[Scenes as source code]
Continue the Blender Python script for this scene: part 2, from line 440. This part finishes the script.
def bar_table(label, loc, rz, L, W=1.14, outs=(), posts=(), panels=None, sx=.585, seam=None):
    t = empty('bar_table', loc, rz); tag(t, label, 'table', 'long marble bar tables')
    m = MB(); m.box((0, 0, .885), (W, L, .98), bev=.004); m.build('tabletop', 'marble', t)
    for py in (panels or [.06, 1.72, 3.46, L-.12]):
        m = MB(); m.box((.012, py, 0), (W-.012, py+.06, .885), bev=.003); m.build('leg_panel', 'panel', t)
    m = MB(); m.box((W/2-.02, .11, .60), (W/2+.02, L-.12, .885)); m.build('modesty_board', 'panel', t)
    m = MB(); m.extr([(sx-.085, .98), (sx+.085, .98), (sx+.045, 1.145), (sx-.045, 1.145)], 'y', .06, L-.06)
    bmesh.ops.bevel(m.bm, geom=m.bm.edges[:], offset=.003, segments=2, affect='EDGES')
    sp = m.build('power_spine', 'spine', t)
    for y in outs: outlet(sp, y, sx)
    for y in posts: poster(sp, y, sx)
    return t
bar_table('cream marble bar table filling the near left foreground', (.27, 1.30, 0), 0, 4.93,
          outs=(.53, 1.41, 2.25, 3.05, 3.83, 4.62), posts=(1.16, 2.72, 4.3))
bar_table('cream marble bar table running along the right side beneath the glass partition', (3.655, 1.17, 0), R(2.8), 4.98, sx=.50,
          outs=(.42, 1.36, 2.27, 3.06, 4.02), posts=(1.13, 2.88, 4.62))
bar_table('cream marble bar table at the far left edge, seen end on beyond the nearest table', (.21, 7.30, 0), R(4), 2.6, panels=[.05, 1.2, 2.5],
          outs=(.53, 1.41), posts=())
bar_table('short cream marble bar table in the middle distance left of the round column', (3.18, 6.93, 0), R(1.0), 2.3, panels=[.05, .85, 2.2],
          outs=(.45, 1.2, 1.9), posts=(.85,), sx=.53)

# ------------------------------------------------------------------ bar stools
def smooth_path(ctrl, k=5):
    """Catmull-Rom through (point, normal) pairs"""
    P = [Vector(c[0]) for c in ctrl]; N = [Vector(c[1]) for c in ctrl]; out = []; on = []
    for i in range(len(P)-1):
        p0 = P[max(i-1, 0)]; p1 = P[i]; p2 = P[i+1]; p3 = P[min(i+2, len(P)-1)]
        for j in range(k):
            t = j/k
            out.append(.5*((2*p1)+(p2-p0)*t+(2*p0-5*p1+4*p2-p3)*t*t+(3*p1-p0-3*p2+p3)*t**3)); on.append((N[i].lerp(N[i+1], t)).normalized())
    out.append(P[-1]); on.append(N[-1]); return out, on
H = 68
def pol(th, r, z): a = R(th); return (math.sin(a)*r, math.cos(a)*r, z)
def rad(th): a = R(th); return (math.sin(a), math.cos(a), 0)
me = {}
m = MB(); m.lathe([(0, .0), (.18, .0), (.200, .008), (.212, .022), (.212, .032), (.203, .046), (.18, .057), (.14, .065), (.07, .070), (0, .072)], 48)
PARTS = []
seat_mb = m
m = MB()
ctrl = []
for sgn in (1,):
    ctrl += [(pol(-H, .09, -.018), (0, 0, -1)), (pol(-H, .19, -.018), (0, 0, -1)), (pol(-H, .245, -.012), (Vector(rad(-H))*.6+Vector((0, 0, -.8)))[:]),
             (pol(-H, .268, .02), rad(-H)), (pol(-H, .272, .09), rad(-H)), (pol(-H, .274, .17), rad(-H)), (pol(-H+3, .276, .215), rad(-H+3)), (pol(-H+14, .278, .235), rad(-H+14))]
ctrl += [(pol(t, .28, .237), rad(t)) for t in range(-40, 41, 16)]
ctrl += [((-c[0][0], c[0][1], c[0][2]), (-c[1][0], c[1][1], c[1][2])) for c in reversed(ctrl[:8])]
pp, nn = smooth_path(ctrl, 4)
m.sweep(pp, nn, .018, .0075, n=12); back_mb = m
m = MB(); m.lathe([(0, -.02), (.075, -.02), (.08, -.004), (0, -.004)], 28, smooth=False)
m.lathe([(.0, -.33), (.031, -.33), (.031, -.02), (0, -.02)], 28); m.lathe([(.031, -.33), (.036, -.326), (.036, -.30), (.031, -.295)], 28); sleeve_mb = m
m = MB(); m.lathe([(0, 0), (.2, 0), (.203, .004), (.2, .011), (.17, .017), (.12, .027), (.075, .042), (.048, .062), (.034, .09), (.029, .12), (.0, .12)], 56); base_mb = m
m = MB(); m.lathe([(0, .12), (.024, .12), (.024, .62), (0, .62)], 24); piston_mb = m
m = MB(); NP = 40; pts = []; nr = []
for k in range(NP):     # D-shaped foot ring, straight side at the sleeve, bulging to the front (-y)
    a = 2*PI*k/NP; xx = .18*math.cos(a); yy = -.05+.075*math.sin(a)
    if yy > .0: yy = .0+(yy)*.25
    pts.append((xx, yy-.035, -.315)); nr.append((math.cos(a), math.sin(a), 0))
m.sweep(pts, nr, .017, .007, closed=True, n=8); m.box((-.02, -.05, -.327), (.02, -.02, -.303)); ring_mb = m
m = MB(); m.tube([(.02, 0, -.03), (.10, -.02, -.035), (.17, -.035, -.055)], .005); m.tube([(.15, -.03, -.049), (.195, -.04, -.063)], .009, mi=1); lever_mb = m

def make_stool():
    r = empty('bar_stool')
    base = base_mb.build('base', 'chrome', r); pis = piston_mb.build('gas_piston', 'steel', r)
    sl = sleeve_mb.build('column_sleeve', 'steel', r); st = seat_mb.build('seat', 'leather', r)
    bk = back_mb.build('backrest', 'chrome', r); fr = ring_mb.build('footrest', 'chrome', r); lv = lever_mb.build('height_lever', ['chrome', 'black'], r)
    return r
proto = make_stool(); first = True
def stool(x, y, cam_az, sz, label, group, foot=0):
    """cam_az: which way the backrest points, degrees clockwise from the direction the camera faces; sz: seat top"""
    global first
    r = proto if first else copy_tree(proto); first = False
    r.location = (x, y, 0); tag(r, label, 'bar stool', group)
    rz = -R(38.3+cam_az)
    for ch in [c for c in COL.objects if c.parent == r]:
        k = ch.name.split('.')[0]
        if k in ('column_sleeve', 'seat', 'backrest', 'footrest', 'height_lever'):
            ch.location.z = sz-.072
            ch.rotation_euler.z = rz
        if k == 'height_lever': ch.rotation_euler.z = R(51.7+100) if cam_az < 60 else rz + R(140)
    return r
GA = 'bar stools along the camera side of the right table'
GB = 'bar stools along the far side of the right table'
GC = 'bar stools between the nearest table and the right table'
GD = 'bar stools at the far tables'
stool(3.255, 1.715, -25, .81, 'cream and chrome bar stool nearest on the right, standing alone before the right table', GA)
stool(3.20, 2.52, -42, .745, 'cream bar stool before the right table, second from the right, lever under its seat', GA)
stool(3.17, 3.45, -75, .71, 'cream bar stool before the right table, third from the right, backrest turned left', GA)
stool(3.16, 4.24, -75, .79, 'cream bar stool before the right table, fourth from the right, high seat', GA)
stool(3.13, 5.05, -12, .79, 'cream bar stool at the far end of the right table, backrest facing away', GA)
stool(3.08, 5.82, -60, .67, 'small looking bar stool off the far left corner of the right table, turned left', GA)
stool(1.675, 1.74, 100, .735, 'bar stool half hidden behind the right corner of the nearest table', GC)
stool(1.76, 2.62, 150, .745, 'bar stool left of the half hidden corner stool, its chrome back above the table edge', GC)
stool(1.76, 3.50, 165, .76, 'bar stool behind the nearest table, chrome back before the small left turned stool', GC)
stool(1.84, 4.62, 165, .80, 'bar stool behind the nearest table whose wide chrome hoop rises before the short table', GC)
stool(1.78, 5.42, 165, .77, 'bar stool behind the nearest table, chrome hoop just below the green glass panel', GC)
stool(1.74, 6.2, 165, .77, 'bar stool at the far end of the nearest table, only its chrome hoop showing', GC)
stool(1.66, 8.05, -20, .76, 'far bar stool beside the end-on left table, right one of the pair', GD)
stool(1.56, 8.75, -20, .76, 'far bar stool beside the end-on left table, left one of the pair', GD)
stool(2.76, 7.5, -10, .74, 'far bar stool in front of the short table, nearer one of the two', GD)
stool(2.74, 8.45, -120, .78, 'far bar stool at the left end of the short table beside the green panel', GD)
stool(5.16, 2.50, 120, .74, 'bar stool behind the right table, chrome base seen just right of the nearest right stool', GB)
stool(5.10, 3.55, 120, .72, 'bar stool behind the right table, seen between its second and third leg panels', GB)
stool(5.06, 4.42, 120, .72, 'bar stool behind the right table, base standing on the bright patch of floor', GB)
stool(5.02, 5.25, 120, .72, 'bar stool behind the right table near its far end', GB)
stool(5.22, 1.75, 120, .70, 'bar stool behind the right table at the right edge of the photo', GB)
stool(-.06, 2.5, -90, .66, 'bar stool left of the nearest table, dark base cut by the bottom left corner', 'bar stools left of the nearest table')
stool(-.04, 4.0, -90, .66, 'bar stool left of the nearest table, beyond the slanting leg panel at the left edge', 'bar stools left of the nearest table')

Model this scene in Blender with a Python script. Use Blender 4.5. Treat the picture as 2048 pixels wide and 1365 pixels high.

[Set task] Go through the listing above and return every line where the word "Blender" occurs.

[Solution for this exercise]
Continue the Blender Python script for this scene: part 2, from line 440. This part finishes the script.
Model this scene in Blender with a Python script. Use Blender 4.5. Treat the picture as 2048 pixels wide and 1365 pixels high.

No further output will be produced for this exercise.